De acordo com o calendário proposto, o resultado do debate nas assembleias municipais (deliberações ou pareceres) será por estas enviado até ao final do primeiro semestre de 2018, após o que, no segundo semestre de 2018, poderia ser aprovada a Lei de Criação das Regiões e a proposta de convocação de um referendo a realizar no primeiro trimestre de 2019.
Em caso afirmativo no referendo, ainda segundo aquele calendário, as primeiras eleições para os órgãos das regiões administrativas poderiam ocorrer no segundo semestre de 2019, passando a coincidir com as demais eleições autárquicas a partir de 2021.

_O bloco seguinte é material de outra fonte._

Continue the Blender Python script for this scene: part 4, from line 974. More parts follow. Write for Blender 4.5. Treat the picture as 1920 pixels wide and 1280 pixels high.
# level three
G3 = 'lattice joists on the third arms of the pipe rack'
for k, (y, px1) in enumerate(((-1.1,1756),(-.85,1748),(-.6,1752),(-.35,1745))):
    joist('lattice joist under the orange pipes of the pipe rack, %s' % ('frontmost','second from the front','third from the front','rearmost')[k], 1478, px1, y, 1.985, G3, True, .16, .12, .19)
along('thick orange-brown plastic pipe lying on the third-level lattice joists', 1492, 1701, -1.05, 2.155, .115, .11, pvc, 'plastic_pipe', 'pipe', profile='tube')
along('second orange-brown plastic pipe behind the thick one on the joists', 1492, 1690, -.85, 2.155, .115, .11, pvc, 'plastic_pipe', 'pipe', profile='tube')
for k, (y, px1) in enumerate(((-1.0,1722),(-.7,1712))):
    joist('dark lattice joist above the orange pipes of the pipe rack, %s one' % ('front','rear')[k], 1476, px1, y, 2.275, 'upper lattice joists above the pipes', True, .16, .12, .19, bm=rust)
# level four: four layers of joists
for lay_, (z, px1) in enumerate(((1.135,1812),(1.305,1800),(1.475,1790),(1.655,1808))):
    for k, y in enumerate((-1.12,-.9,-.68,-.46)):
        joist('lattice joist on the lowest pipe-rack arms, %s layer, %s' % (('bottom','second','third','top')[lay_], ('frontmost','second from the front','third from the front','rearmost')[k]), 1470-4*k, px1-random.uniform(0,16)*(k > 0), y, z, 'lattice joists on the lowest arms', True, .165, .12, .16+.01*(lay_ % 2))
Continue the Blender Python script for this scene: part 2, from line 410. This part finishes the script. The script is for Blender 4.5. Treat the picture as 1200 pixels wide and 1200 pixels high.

Ciente da importância deste objectivo e de obter uma «ampla convergência que o torne possível», os deputados comunistas aprovaram também nas suas Jornadas a realização de um conjunto de iniciativas de debate a partir da AR sobre esta matéria, bem como o início de contactos com os restantes grupos parlamentares com vista a apurar opiniões sobre a regionalização e a obter os consensos políticos que permitam torná-la realidade.
Tomar o pulso
Do programa das Jornadas constou um diversificado programa de visitas e encontros que permitiu aos deputados comunistas um conhecimento mais aprofundado da realidade no distrito de Coimbra.
Divididos por grupos e acompanhados por responsáveis locais e regionais do Partido, incluindo pelo membro da Comissão Política Vladimiro Vale, os parlamentares do PCP realizaram encontros com representantes de trabalhadores e de empresas, com agricultores, unidades de saúde, instituições do Ensino Superior e Politécnico, estudantes, estabelecimento prisional, movimentos de utentes, associações ambientais.
Dessa mais de dezena e meia de encontros, onde se apurou saber e experiência que a bancada comunista não deixará de incorporar na sua acção futura, daremos conta em próxima edição.